As with household appliances, so with portfolios.

So how does one identify, remove and most importantly keep the client informed about the junk which is sometimes inherited with portfolios?

One positive to be drawn from the recent market falls is that it does perhaps provide an opportunity to clean out legacy holdings without incurring capital gains charges.

The problem is nonetheless a tricky one. Marcus Johnson, of Cambridge-based wealth manager NW, Brown believes part of the challenge is that the holdings have often been chosen by the client themselves with great enthusiasm. It creates a tricky relational issue to overcome. For Johnson, the solution could well be to tell new clients that if they are unwilling to let go of nasties, he may be forced to let go of them.
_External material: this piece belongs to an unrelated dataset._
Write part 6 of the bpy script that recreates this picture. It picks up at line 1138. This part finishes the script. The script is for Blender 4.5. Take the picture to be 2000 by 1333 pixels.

He says: ‘You often come across some foreign stocks and penny stocks and more rarely boiler-room schemes that it can be a real struggle to get rid of. But by far the worst is when a client has been lumbered with an awful investment bond or pension policy just because they happened to sit next to the wrong person at dinner.

‘The life company has told them that they have X number of units worth this notional amount, but of course that is different from the surrender price. When they have been told it is worth £1 million and you have to tell them it is actually £750,000 it can make for an uncomfortable conversation.’

He added that tearing a portfolio down and starting from the ground up was unlikely to be the best solution but cutting out all small and illiquid stocks produced a coherent base to build from. Honesty from the start about how inherited issues could cause drag as they were whittled down is also advisable.

NW Brown is currently creating an internal ‘bad bank’ which would buy a client’s worst stocks at a nominal price to at least add liquidity to begin to re-orientate a portfolio.

Managers dealing with more pressing problems, such as short-dated structured products which have seen liquidity drop out of the market, were unlikely to have the luxury of time, however.